Caps May Be Off for Good

Cable World, March 12, 2001 by David Connell

It may be the beginning of a new era.

With the Bush administration in power, the cable industry expected regulatory rules to loosen. But the U.S. Court of Appeals ruling declaring the FCC's ownership caps unconstitutional was a change that came earlier than expected.

For the cable industry, a big legal victory was a long time coming. But more importantly, the notion of caps seems to be one whose time has passed, according to politicians, wonks and lawyers in Washington.

"Frankly, I'm not surprised the courts have come down the way they have," House Commerce Committee Chairman Billy Tauzin, R-La., said at a Consumer Electronics Association conference.

"I think this was a decision you had to expect in a changing world of communications voices. All those ownership restrictions and caps were built in a time of limited voices in our society. Look at all these voices now," he quipped, gesturing to the horde of business and trade journalists gathered around him.

Tauzin's comments and past promises suggest that not only are the days of cable ownership caps numbered, but so are the days of broadcast ownership caps and cross ownership rules.

The chairman's view is shared across party lines by U.S. Rep. Rick Boucher, D-Va., who sits on the Commerce and Judiciary Committees, giving him great sway over telecommunication law.

"I don't know, frankly, that the decision was wrong," Boucher said. "I had hoped that we would be in the position to legislate some changes to the cable ownership caps as part of a more comprehensive measure that addresses some other problems within the general telecommunications marketplace. I think these changes are always better made as part of larger legislation where you can expect all parties to make some contribution to solving the range of problems."

Boucher may still get his wish. While the Court of Appeals declared the commission had not met its constitutional burden when setting the caps, in essence had not justified the 30% limit, it did not deem the caps themselves unconstitutional. Instead, the court ordered the commission to reconfigure the rules or provide further justification for 30%.

Furthermore, the 1992 Cable Act requires the commission to set the caps.

Therefore, if Tauzin and Boucher want to get rid of the ownership limits altogether, it will require a legislative fix rather than a commission remedy.

For now, the ball remains in the FCC's court. The commission must decide whether to appeal the court ruling or reconfigure the caps. The most likely scenario, according to FCC observers, is that Chairman Powell will decide not to appeal the ruling and will open a proceeding re-examining the FCC rules.

Powell would not comment specifically when asked about the fate of the commission's ownership rules, but did say the FCC would have to take a second look at its ruling in AT&T's merger with Media One. That deal put AT&T over the ownership cap and compelled the commission to force the company to divest ownership interests in order to come in under the 30% mark, a decision that may now be moot.

"The merger order discussed the statute," Powell said. "Anything that might have been based on a statute that has been declared inappropriate or unconstitutional has to be reviewed."

Loraine Card, a partner with Potomac Hudson Group, which lobbies in cable issues, was pleased with the ruling.
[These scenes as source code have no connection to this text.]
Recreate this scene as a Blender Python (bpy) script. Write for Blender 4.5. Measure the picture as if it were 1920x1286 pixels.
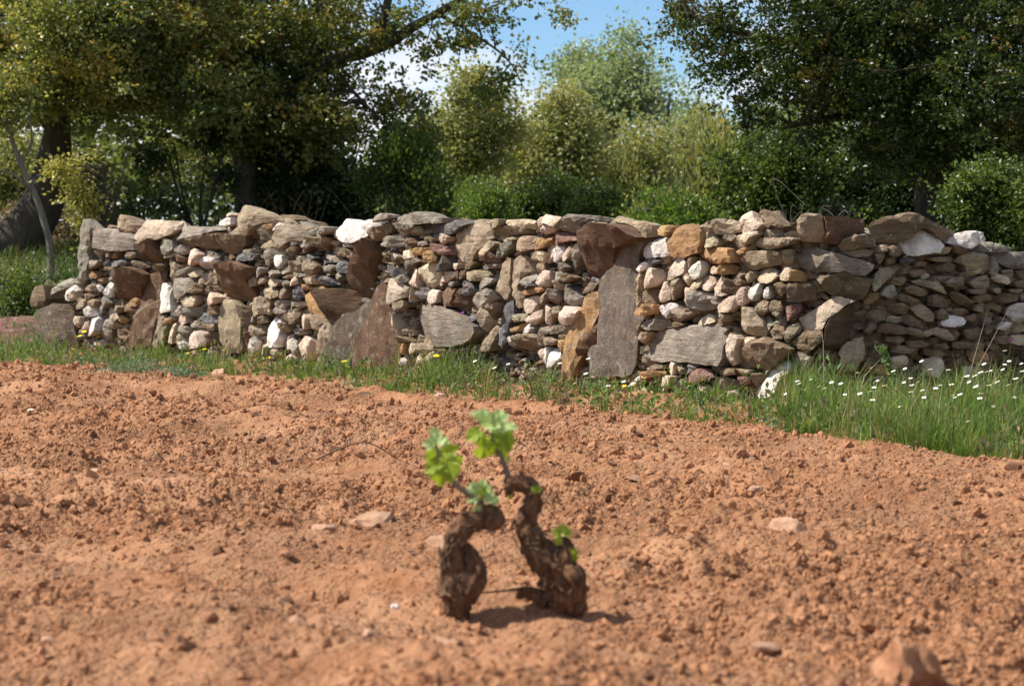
import bpy, bmesh, math, random
import numpy as np
from mathutils import Vector, Matrix
from mathutils.geometry import delaunay_2d_cdt

# ------------------------------------------------------------------ scene, camera, sky, sun, exposure
for o in list(bpy.data.objects):
    bpy.data.objects.remove(o)
SC = bpy.context.scene
COL = SC.collection
R = math.radians

CAM_H, PITCH, LENS = 0.9, R(2.46), 76.275
cam_data = bpy.data.cameras.new('camera')
cam_data.sensor_width = 36.0
cam_data.lens = LENS
cam_data.clip_start = 0.1
cam_data.clip_end = 6000
cam_data.dof.use_dof = True
cam_data.dof.focus_distance = 12.0
cam_data.dof.aperture_fstop = 5.0
cam = bpy.data.objects.new('camera', cam_data)
cam.location = (0, 0, CAM_H)
cam.rotation_euler = (math.pi / 2 - PITCH, 0, 0)
COL.objects.link(cam)
SC.camera = cam

SUN_EL = R(52)
SUN_AZ = Vector((-0.99, 0.02, 0)).normalized()
SUN_DIR = Vector((SUN_AZ.x * math.cos(SUN_EL), SUN_AZ.y * math.cos(SUN_EL), math.sin(SUN_EL)))
sun_data = bpy.data.lights.new('sun', 'SUN')
sun_data.energy = 5.0
sun_data.angle = R(0.5)
sun_data.color = (1.0, 0.94, 0.85)
sun = bpy.data.objects.new('sun', sun_data)
sun.rotation_euler = SUN_DIR.to_track_quat('Z', 'Y').to_euler()
sun.location = (-20, 5, 30)
COL.objects.link(sun)

world = bpy.data.worlds.new('World')
SC.world = world
world.use_nodes = True
wn, wl = world.node_tree.nodes, world.node_tree.links
wn.clear()
w_out = wn.new('ShaderNodeOutputWorld')
w_bg = wn.new('ShaderNodeBackground')
w_bg.inputs['Strength'].default_value = 0.078
w_sky = wn.new('ShaderNodeTexSky')
w_sky.sky_type = 'NISHITA'
w_sky.sun_disc = False
w_sky.sun_elevation = SUN_EL
w_sky.sun_rotation = math.atan2(SUN_AZ.x, SUN_AZ.y)
w_sky.altitude = 1200
w_sky.dust_density = 0.1
w_sky.ozone_density = 1.6
w_tc = wn.new('ShaderNodeTexCoord')
w_map = wn.new('ShaderNodeMapping')
w_map.inputs['Scale'].default_value = (5.2, 5.2, 13.0)
w_map.inputs['Location'].default_value = (9.53, 4.8, 0.9)
w_noise = wn.new('ShaderNodeTexNoise')
w_noise.inputs['Scale'].default_value = 1.0
w_noise.inputs['Detail'].default_value = 9
w_noise.inputs['Roughness'].default_value = 0.58
w_ramp = wn.new('ShaderNodeValToRGB')
w_ramp.color_ramp.elements[0].position = 0.44
w_ramp.color_ramp.elements[1].position = 0.60
w_mix = wn.new('ShaderNodeMix')
w_mix.data_type = 'RGBA'
w_mix.inputs[7].default_value = (8.2, 8.3, 8.6, 1)
wl.new(w_tc.outputs['Generated'], w_map.inputs['Vector'])
wl.new(w_map.outputs['Vector'], w_noise.inputs['Vector'])
wl.new(w_noise.outputs['Fac'], w_ramp.inputs['Fac'])
wl.new(w_ramp.outputs['Color'], w_mix.inputs[0])
w_tint = wn.new('ShaderNodeMix'); w_tint.data_type = 'RGBA'; w_tint.blend_type = 'MULTIPLY'; w_tint.inputs[0].default_value = 1.0
w_tint.inputs[7].default_value = (0.78, 0.96, 1.14, 1)
wl.new(w_sky.outputs['Color'], w_tint.inputs[6])
wl.new(w_tint.outputs[2], w_mix.inputs[6])
wl.new(w_mix.outputs[2], w_bg.inputs['Color'])
wl.new(w_bg.outputs['Background'], w_out.inputs['Surface'])

SC.view_settings.view_transform = 'Standard'
SC.view_settings.look = 'None'
SC.view_settings.exposure = 0.70
SC.view_settings.gamma = 1.0
SC.view_settings.use_curve_mapping = False
SC.render.engine = 'CYCLES'
SC.cycles.use_denoising = True
SC.cycles.max_bounces = 5
SC.cycles.transparent_max_bounces = 4

# ------------------------------------------------------------------ helpers
FPX = LENS / 36.0 * 1920.0
RNG = np.random.default_rng(11)
random.seed(5)

def at(px, py, d):
    """World point at distance d (metres forward) seen in direction (px, py)."""
    a, b = (px - 960) / FPX, (643 - py) / FPX
    dx, dy, dz = a, math.cos(PITCH) + b * math.sin(PITCH), -math.sin(PITCH) + b * math.cos(PITCH)
    return np.array([dx / dy * d, d, CAM_H + dz / dy * d])

def put(o, parent=None):
    COL.objects.link(o)
    if parent is not None:
        o.parent = parent
    return o

def tag(o, label=None, cat=None, group=None, kind=None):
    if label: o['label'] = label
    if cat: o['category'] = cat
    if group: o['group'] = group
    if kind: o['kind'] = kind
    return o

def empty(name, loc):
    o = bpy.data.objects.new(name, None)
    o.location = loc
    o.empty_display_size = 0.1
    return put(o)

def np_mesh(name, V, F, mat=None, col=None, smooth=False, sharp=None):
    V = np.asarray(V, np.float32); F = np.asarray(F, np.int32)
    n, k = F.shape
    me = bpy.data.meshes.new(name)
    me.vertices.add(len(V)); me.vertices.foreach_set('co', V.ravel())
    me.loops.add(n * k); me.loops.foreach_set('vertex_index', F.ravel())
    me.polygons.add(n); me.polygons.foreach_set('loop_start', np.arange(0, n * k, k, dtype=np.int32))
    me.polygons.foreach_set('use_smooth', np.full(n, bool(smooth)))
    me.update(calc_edges=True)
    if col is not None:
        ca = me.color_attributes.new('Col', 'FLOAT_COLOR', 'POINT')
        c4 = np.ones((len(V), 4), np.float32); c4[:, :3] = col
        ca.data.foreach_set('color', c4.ravel())
    if sharp is not None:
        me.set_sharp_from_angle(angle=R(sharp))
    if mat: me.materials.append(mat)
    return me

def mesh_obj(name, me, parent=None, loc=None):
    o = bpy.data.objects.new(name, me)
    if loc is not None: o.location = loc
    return put(o, parent)

def _hash(ix, iy, iz, seed):
    h = (ix.astype(np.int64) * 374761393 + iy.astype(np.int64) * 668265263 + iz.astype(np.int64) * 2147483647 + seed * 974711) & 0xffffffff
    h = ((h ^ (h >> 13)) * 1274126177) & 0xffffffff
    h = ((h ^ (h >> 16)) * 2246822519) & 0xffffffff
    return ((h ^ (h >> 15)) & 0xffffff) / float(0xffffff)

def noise2(x, y, seed=0):
    ix, iy = np.floor(x), np.floor(y); fx, fy = x - ix, y - iy
    ux, uy = fx * fx * (3 - 2 * fx), fy * fy * (3 - 2 * fy)
    z = np.zeros_like(ix)
    a = _hash(ix, iy, z, seed); b = _hash(ix + 1, iy, z, seed)
    c = _hash(ix, iy + 1, z, seed); d = _hash(ix + 1, iy + 1, z, seed)
    return (a + (b - a) * ux) * (1 - uy) + (c + (d - c) * ux) * uy - 0.5

def noise3(P, seed=0):
    I = np.floor(P); f = P - I; u = f * f * (3 - 2 * f)
    x, y, z = I[:, 0], I[:, 1], I[:, 2]
    def h(a, b, c): return _hash(x + a, y + b, z + c, seed)
    def lx(b, c): return h(0, b, c) * (1 - u[:, 0]) + h(1, b, c) * u[:, 0]
    v0 = lx(0, 0) * (1 - u[:, 1]) + lx(1, 0) * u[:, 1]
    v1 = lx(0, 1) * (1 - u[:, 1]) + lx(1, 1) * u[:, 1]
    return v0 * (1 - u[:, 2]) + v1 * u[:, 2] - 0.5

def fbm2(x, y, seed=0, oct=3, gain=0.5):
    r, a = 0, 1.0
    for k in range(oct):
        r = r + a * noise2(x * 2 ** k + 17.3 * k, y * 2 ** k - 9.1 * k, seed + k); a *= gain
    return r

def worley(x, y, seed, cell, keep=0.6):
    """Rounded lumps on a jittered grid: height in units of the cell size."""
    gx, gy = x / cell, y / cell
    ix, iy = np.floor(gx), np.floor(gy)
    best = np.zeros_like(gx); z = np.zeros_like(gx)
    for dx in (-1, 0, 1):
        for dy in (-1, 0, 1):
            cx, cy = ix + dx, iy + dy
            jx = _hash(cx, cy, z, seed); jy = _hash(cx, cy, z, seed + 1); k = _hash(cx, cy, z, seed + 2); rr = _hash(cx, cy, z, seed + 3)
            rad = 0.25 + 0.45 * rr
            d2 = ((gx - cx - jx) ** 2 + (gy - cy - jy) ** 2) / (rad * rad)
            hgt = np.where(k < keep, np.clip(1 - d2 ** 1.5, 0, None) ** 0.5 * rad, 0)
            best = np.maximum(best, hgt)
    return best

# ---------------------------------------------------------------- plan of the place
WALL_PLAN = [(-6.181, 20.600), (-4.771, 19.400), (-3.736, 18.300), (-1.867, 16.500), (-0.775, 15.000), (0.334, 13.600), (0.913, 12.800), (1.470, 12.200), (1.897, 12.050), (2.370, 12.200), (3.043, 12.500), (3.903, 12.800)]

def catmull(P, n=12):
    P = [np.array(p, float) for p in P]
    P = [2 * P[0] - P[1]] + P + [2 * P[-1] - P[-2]]
    out = []
    for i in range(1, len(P) - 2):
        p0, p1, p2, p3 = P[i - 1:i + 3]
        for k in range(n):
            t = k / n
            out.append(0.5 * ((2 * p1) + (-p0 + p2) * t + (2 * p0 - 5 * p1 + 4 * p2 - p3) * t * t + (-p0 + 3 * p1 - 3 * p2 + p3) * t ** 3))
    out.append(P[-2])
    return np.array(out)

PATH = catmull(WALL_PLAN)
PATH_S = np.concatenate([[0], np.cumsum(np.hypot(*np.diff(PATH, axis=0).T))])
PATH_A = PATH[:, 0] / PATH[:, 1]

def wall_frame(s):
    x = np.interp(s, PATH_S, PATH[:, 0]); y = np.interp(s, PATH_S, PATH[:, 1])
    x2 = np.interp(s + 0.15, PATH_S, PATH[:, 0]) - np.interp(s - 0.15, PATH_S, PATH[:, 0])
    y2 = np.interp(s + 0.15, PATH_S, PATH[:, 1]) - np.interp(s - 0.15, PATH_S, PATH[:, 1])
    return x, y, math.atan2(y2, x2)

def wall_y(a):
    return np.interp(a, PATH_A, PATH[:, 1])

EDGE_PX = [(-400, 676), (0, 683), (200, 690), (420, 698), (640, 722), (800, 742), (1000, 752), (1180, 772), (1290, 786), (1500, 812), (1700, 836), (1900, 858), (2300, 900)]
_e = []
for px, py in EDGE_PX:
    p0, p1 = at(px, py, 1.0), at(px, py, 2.0)
    dd = 1.0 + (p0[2] - 0.015) / (p0[2] - p1[2])
    q = at(px, py, dd); _e.append((q[0] / q[1], q[1]))
EDGE_A = np.array([e[0] for e in _e]); EDGE_Y = np.array([e[1] for e in _e])

def edge_y(a):
    return np.interp(a, EDGE_A, EDGE_Y)

def sstep(t, a, b):
    t = np.clip((t - a) / (b - a), 0, 1)
    return t * t * (3 - 2 * t)

def land_z(x, y):
    """Height of the land: flat vineyard, low verge bank, terrace rising behind the wall."""
    x = np.asarray(x, float); y = np.asarray(y, float)
    a = x / np.maximum(y, 1.0)
    b = y - wall_y(a)
    e = y - edge_y(a)
    z = 0.045 * sstep(e, -0.1, 0.9) * (y > 2)
    z = z + 0.85 * sstep(b, 0.4, 6.5) + 0.012 * np.clip(b - 6.5, 0, 200)
    return z

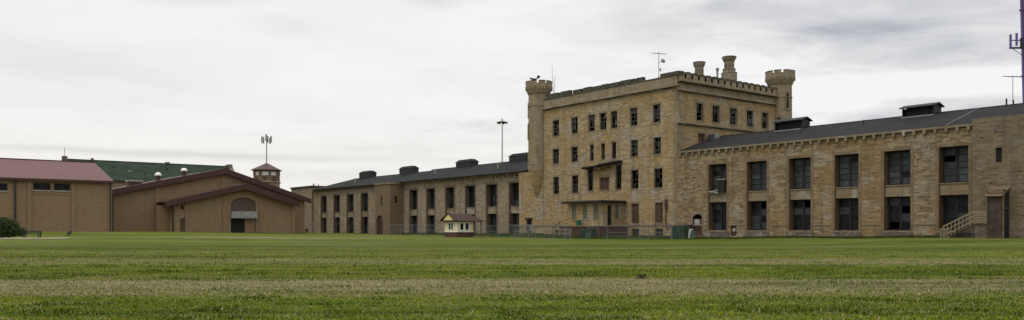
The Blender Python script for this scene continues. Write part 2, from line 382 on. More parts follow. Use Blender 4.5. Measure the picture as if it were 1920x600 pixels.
def wall(mb, F, a0, a1, h0, h1, holes=(), depth=.4, mi_wall=0, mi_rev=0):
    """holes: (a0,a1,h0,h1[,depth[,arch_rise]])"""
    A = sorted({a0, a1, *[x for q in holes for x in q[:2]]}); H = sorted({h0, h1, *[x for q in holes for x in q[2:4]]})
    for i in range(len(A)-1):
        j = 0
        while j < len(H)-1:
            def inside(jj):
                am, hm = (A[i]+A[i+1])/2, (H[jj]+H[jj+1])/2
                return any(q[0] < am < q[1] and q[2] < hm < q[3] for q in holes)
            if inside(j): j += 1; continue
            k = j
            while k+1 < len(H)-1 and not inside(k+1): k += 1
            mb.cur = mi_wall
            mb.face([F(A[i], 0, H[j]), F(A[i+1], 0, H[j]), F(A[i+1], 0, H[k+1]), F(A[i], 0, H[k+1])])
            j = k+1
    for q in holes:
        b0, b1, g0, g1 = q[:4]; d = q[4] if len(q) > 4 and q[4] else depth; rise = q[5] if len(q) > 5 else 0
        mb.cur = mi_rev
        top = g1-rise
        mb.face([F(b0,0,g0),F(b0,d,g0),F(b0,d,top),F(b0,0,top)])
        mb.face([F(b1,0,g0),F(b1,d,g0),F(b1,d,top),F(b1,0,top)])
        mb.face([F(b0,0,g0),F(b1,0,g0),F(b1,d,g0),F(b0,d,g0)])
        if not rise: mb.face([F(b0,0,g1),F(b1,0,g1),F(b1,d,g1),F(b0,d,g1)])
        else:
            n = 10; cpt = [((b0+b1)/2-(b1-b0)/2*cos(pi*k/n), top+rise*sin(pi*k/n)) for k in range(n+1)]
            for (x0, z0), (x1, z1) in zip(cpt, cpt[1:]):
                mb.cur = mi_wall; mb.face([F(x0,0,z0),F(x1,0,z1),F(x1,0,g1),F(x0,0,g1)])
                mb.cur = mi_rev; mb.face([F(x0,0,z0),F(x1,0,z1),F(x1,d,z1),F(x0,d,z0)])
    mb.cur = 0
def fbox(mb, F, a0, a1, d0, d1, h0, h1):
    p = [F(a0,d0,h0),F(a1,d0,h0),F(a1,d1,h0),F(a0,d1,h0),F(a0,d0,h1),F(a1,d0,h1),F(a1,d1,h1),F(a0,d1,h1)]
    mb.hexa(p)
rw = random.Random(5)
def window(root, off, F, a0, a1, h0, h1, depth, nx, ny, fw=.09, bw=.05, fm='frame', panes=('glass_dark','glass_mid','glass_pale'), wts=(5,3,1), miss=.12, brk=.0, name='window', mid=0):
    mb = MB(off); d0, d1 = depth-.05, depth+.05
    e = .012
    a0 += e; a1 -= e; h0 += e; h1 -= e
    fbox(mb,F,a0,a0+fw,d0,d1,h0,h1); fbox(mb,F,a1-fw,a1,d0,d1,h0,h1)
    fbox(mb,F,a0+fw,a1-fw,d0,d1,h0,h0+fw); fbox(mb,F,a0+fw,a1-fw,d0,d1,h1-fw,h1)
    A = [a0+fw+(a1-a0-2*fw)*k/nx for k in range(nx+1)]; H = [h0+fw+(h1-h0-2*fw)*k/ny for k in range(ny+1)]
    for k in range(1, nx):
        lo, hi = h0+fw, h1-fw
        if brk and rw.random() < brk: lo, hi = (lo, lo+(hi-lo)*rw.uniform(.3,.8)) if rw.random() < .5 else (lo+(hi-lo)*rw.uniform(.2,.6), hi)
        w_ = mid if mid and k*2 == nx else bw
        fbox(mb,F,A[k]-w_/2,A[k]+w_/2,depth-.03-(w_ > bw)*.05,depth+.03,lo,hi)
    for k in range(1, ny):
        if brk and rw.random() < brk*.7: continue
        t = rw.uniform(-.05,.05) if brk else 0
        fbox(mb,F,a0+fw,a1-fw,depth-.025,depth+.025,H[k]-bw/2+t,H[k]+bw/2+t)
    w = mb.build(name, fm, root)
    pb = MB(off)
    for i in range(nx):
        for j in range(ny):
            if rw.random() < miss: continue
            pb.cur = rw.choices(range(len(panes)), wts)[0]
            t0, t1 = rw.uniform(-.02,.02), rw.uniform(-.02,.02)
            pb.face([F(A[i],depth+t0,H[j]),F(A[i+1],depth+t1,H[j]),F(A[i+1],depth-t0,H[j+1]),F(A[i],depth-t1,H[j+1])])
    if pb.f: pb.build('pane', list(panes), w)
    return w
def board(root, off, F, a0, a1, h0, h1, depth, m='rust', name='boarded_window'):
    mb = MB(off); mb2 = MB(off); e = .012; n = max(2, int((h1-h0)/.35))
    for k in range(n):
        z0 = h0+e+(h1-h0-2*e)*k/n; z1 = h0+e+(h1-h0-2*e)*(k+1)/n-.03
        dd = rw.uniform(-.03,.03)
        fbox(mb,F,a0+.1,a1-.1,depth+dd,depth+dd+.04,z0,z1)
    o = mb.build(name, m, root)
    fbox(mb2,F,a0+e,a0+.1,depth-.05,depth+.06,h0+e,h1-e); fbox(mb2,F,a1-.1,a1-e,depth-.05,depth+.06,h0+e,h1-e)
    am = (a0+a1)/2; fbox(mb2,F,am-.04,am+.04,depth-.1,depth-.04,h0+e,h1-e)
    mb2.build('frame', 'wood', o)
    return o

# ------------------------------------------------------------------ ground
def axis(lo, hi, bounds):
    out = [lo]; x = lo
    while x < hi:
        st = next(s_ for b, s_ in bounds if abs(x) < b); x += st; out.append(min(x, hi))
    return out
def ground():
    xs = np.array(axis(-2600, 2600, [(110, 2.5), (300, 12), (9e9, 150)])); ys = np.array([-400,-100,-30,0,5] + list(np.arange(8, 240, 2.0)) + [250,280,330,400,600,1000,1600,2600,3600])
    X, Y = np.meshgrid(xs, ys); Z = ground_np(X, Y)
    nx, ny = len(xs), len(ys)
    me = bpy.data.meshes.new('ground')
    V = np.stack([X, Y, Z], -1).reshape(-1, 3)
    idx = np.arange(nx*ny).reshape(ny, nx)
    F = np.stack([idx[:-1,:-1], idx[:-1,1:], idx[1:,1:], idx[1:,:-1]], -1).reshape(-1, 4)
    me.from_pydata(V.tolist(), [], F.tolist()); me.polygons.foreach_set('use_smooth', [True]*len(me.polygons))
    o = bpy.data.objects.new('ground', me); COL.objects.link(o); tag(o, 'mown lawn with bands of dry cut grass', 'lawn', kind='structure')
    m, q, p, out = mat('mown_lawn')
    t = q.new('ShaderNodeTexCoord'); ob = t.outputs['Object']; s = q.new('ShaderNodeSeparateXYZ'); q.l.new(ob, s.inputs[0])
    n1, _ = q.noise(q.scalev(ob, (.08, .5, 1)), 1, 5, .6)
    n2, _ = q.noise(q.scalev(ob, (.5, 1.4, 1)), 1, 6, .7)
    n3, _ = q.noise(ob, 7, 4, .75)
    lg, _ = q.noise(q.scalev(ob, (.02, .09, 1), (4, 0, 0)), 1, 5, .6)
    y = s.outputs[1]
    # bands across the field, in metres from the path; the edges wander with the mower
    yy = q.m('ADD', y, q.m('MULTIPLY', q.m('SUBTRACT', n1, .5), q.m('MULTIPLY', y, .24)))
    yy = q.m('ADD', yy, q.m('MULTIPLY', q.m('SUBTRACT', n2, .5), q.m('MULTIPLY', y, .05)))
    yy = q.m('ADD', yy, q.m('MULTIPLY', s.outputs[0], -.012))
    bl, _ = q.noise(q.scalev(ob, (.03, .03, 1), (2, 5, 0)), 1, 3, .6); yy = q.m('ADD', yy, q.m('MULTIPLY', q.m('SUBTRACT', bl, .5), q.m('MULTIPLY', q.m('MAXIMUM', q.m('SUBTRACT', y, 26), 0), .7)))
    gr, gr2, dry, ol, dk, lt = (.080,.112,.006), (.054,.083,.005), (.21,.18,.095), (.115,.125,.028), (.040,.066,.004), (.090,.114,.009)
    st = [(0,gr),(12,gr),(15.6,gr2),(17.4,gr),(19.4,ol),(20.5,dry),(23.6,dry),(25.2,ol),(26.2,gr2),(28,gr),(32,gr),(33.8,ol),(36,dry),(38,ol),(39,dry),(41,ol),(44,lt),(49,ol),(55,dk),(72,dk),(82,lt),(90,gr2),(104,lt),(128,lt),(160,lt)]
    c = q.ramp(q.m('DIVIDE', yy, 160), [(a/160, b) for a, b in st])
    c = q.mix(q.mapr(lg, .45, .62, 0, .7), c, ol); c = q.mix(q.mapr(lg, .44, .32, 0, .8), c, dk)
    sk, _ = q.noise(q.scalev(ob, (.12, 1.1, 1), (0, 9, 0)), 1, 6, .7)
    c = q.mix(q.mapr(sk, .5, .68, 0, .6), c, (.24,.215,.115)); c = q.mix(q.mapr(sk, .47, .33, 0, .55), c, (.075,.098,.008))
    sf, _ = q.noise(q.scalev(ob, (.022, .13, 1), (8, 3, 0)), 1, 6, .65)
    c = q.mix(q.mapr(sf, .53, .64, 0, .6), c, (.15,.148,.048)); c = q.mix(q.mapr(sf, .46, .36, 0, .8), c, dk)
    c = q.mix(q.mapr(n2, .45, .7, 0, .5), c, (.06,.075,.010))
    c = q.mix(q.mapr(n3, .35, .75, 0, .45), c, (.06,.068,.02))
    q.l.new(c, p.inputs['Base Color']); p.inputs['Roughness'].default_value = 1; p.inputs['Specular IOR Level'].default_value = .05
    bump(q, p, q.m('ADD', n3, n2), .6, .06)
    me.materials.append(m)
    return o
ground()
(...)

She said it reflected the reality of the industry right now.

"The industry has been consolidating over the last several years in order to compete in the variety of business lines: high-speed Internet, digital video and local telephone services, and I believe the cable broadband industry will continue to look at securing market scale through consolidations and acquisitions," she says. "Looking at the competition -- DirecTV and Echostar with nationwide coverage, Verizon and SBC with huge markets and over 95% residential local telephone share to name a few -- makes it compelling for companies to look at economies of scale issues."

After an initial rush of euphoria, cooler heads now believe the decision will have little short-term effect on the industry from a regulatory and legislative standpoint. The ruling should, however, help flame the future regulatory philosophy and places the industry squarely under the umbrella of the First Amendment.

"I don't think this makes much of a difference, with the possible exception that it gives AT&T some room to maneuver. Nobody was close to the cap," long-time cable observer Steve Effros of Effros Communications said. "What's far more significant is what the court's implications for other regulations are ... [Cable companies] are now First Amendment speakers, and there is agreement that government cannot write rules without some legal backing just to meet policy goals."

The satellite television industry is now using this logic in its case against the FCC over must carry rules. In court documents, the Satellite Broadcasting and Communications Association, DirecTV and EchoStar told the court that the cap ruling mimics some issues in the must carry suit.